[governance] what is it that threatens the Internet community or 'who is afraid of the IGF'

Milton L Mueller mueller at syr.edu
Thu Sep 6 19:37:24 EDT 2007



> -----Original Message-----
> 2. A debate on critical Internet resources that absorbs almost all
> public attention although other issues, particularely access, are what
> most people in developing countries really care about. As long as they
> are not online they don't give a damn about the role of the USG in
> Internet Governance.

It is important to point out that Jeanette is just accurately reporting what she hears, not what she believes. 

And I have heard this argument many times before. Indeed, I heard it at the Oxford Internet Institute conference last year, where a room full of British, Americans and Europeans insisted that developing countries don't care about the CIR issues, they care about development and access. And when I pointed out that no one in the room was from a developing country, and that the parties who had raised the issue repeatedly in global forums were Brazil, South Africa, China and a other developing countries, that line of dialogue came to a rather abrupt end.

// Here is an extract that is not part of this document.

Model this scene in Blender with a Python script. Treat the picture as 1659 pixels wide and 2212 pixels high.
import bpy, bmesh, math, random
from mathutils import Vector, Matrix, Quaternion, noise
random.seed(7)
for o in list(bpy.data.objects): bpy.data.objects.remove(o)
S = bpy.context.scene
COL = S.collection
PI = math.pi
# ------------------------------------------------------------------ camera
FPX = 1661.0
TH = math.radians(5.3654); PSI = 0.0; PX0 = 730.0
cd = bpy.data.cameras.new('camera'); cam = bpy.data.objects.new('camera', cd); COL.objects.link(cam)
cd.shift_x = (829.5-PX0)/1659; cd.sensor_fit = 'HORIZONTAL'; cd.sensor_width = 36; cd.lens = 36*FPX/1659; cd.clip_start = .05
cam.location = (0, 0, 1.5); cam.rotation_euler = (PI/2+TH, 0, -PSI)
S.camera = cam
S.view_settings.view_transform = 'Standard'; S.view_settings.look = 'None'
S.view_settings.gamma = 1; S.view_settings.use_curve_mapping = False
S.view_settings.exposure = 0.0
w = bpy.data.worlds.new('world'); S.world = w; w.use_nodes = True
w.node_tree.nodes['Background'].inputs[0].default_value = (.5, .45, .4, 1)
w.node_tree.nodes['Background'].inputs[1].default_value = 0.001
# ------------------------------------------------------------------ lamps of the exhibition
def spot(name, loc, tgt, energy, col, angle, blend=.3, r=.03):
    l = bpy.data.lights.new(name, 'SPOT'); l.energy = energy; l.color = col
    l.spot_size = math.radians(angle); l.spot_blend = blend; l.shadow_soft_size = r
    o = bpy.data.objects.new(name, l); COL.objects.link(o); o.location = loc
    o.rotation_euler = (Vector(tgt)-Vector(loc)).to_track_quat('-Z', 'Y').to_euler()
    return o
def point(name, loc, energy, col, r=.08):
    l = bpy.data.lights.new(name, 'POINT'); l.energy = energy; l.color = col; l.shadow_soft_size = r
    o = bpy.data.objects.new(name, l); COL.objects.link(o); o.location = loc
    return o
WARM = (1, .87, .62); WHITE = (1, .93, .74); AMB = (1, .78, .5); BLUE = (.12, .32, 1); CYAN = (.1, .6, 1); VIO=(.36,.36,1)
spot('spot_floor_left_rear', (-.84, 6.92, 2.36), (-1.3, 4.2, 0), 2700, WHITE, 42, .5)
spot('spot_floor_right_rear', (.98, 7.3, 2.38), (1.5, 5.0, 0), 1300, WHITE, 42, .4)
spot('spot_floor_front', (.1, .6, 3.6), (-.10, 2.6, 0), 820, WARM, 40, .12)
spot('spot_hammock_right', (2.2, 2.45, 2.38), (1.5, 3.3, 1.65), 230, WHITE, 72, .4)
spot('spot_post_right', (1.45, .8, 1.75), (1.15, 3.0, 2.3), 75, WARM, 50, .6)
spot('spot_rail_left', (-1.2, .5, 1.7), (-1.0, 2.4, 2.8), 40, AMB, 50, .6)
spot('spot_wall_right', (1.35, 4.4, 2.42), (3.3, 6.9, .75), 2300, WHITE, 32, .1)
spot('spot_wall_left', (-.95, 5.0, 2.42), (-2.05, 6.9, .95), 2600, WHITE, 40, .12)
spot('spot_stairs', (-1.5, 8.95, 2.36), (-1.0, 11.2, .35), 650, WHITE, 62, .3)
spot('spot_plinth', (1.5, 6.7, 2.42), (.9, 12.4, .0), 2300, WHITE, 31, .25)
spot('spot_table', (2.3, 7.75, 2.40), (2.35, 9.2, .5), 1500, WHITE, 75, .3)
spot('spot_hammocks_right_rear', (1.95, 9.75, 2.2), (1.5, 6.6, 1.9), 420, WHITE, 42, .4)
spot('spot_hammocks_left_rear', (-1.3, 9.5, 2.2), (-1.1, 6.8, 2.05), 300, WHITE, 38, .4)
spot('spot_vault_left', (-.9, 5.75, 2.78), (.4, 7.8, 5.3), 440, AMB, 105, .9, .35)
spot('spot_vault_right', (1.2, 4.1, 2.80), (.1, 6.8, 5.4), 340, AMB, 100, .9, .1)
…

The theory here seems to be that time and energy spent discussing internet resource policy is purchased at the expense of developing telecom access facilities. So, for example, if Milton Mueller would just shut up about ICANN for 30 days, this would immediately translate into, oh, 230 additional access lines in Kenya -- a net value of about US$ 230,000.  

I don't know whether the economics of this have been worked out yet. It may be that my interventions in ICANN require such enormous investments in countermeasures from the USG, the World Bank and Japan that funds are diverted from global foreign aid. It may be that IGP's criticism of ICANN unsettles international capital markets, raising the interest rate and inverting the yield curve on bonds. Now there is a topic for future GigaNet symposia. 

Anyway, in a period where we are about to run out of IPv4 addresses, we are starting a debate on markets for IP addresses and the old regime won't even consider it because it would upset their control. And there are serious policy debates even within IETF about the bloc size of IPv6 address distributions. The idea that CIR is not relevant to ALL countries is just crazy. But it is certainly relevant to developing countries, who will be the primary source of demand for address space in the years to come. 

Likewise, most growth in domain name markets will come from multilingual new TLDs, which are most relevant to developing countries. 

Not to mention DNSSEC, another critical CIR issue.

The challenge is indeed to move beyond old divisions and dichotomies. But I am afraid that the ISOC-US crowd, or those who attempt to discourage discussion of these issues, are the ones who are stuck in the 2005 WSIS debates. They think there is nothing to say about this but to repeat ITU-ICANN Punch and Judy show. Aside from showing a terrible lack of imagination, this is irresponsible. There are really meaty policy issues there.

As physical access in developing countries grows, and as their own domestic ISP market increases in size, they will inherit a world where the rules for getting IP addresses and entering the domain name market have been written in the USA. More important than the geographic source of the rules is their substance: are they efficient, do they encourage competition, are they equitable? Perhaps at Rio we can move beyond Tunis if we actually have a real discussion of these issues.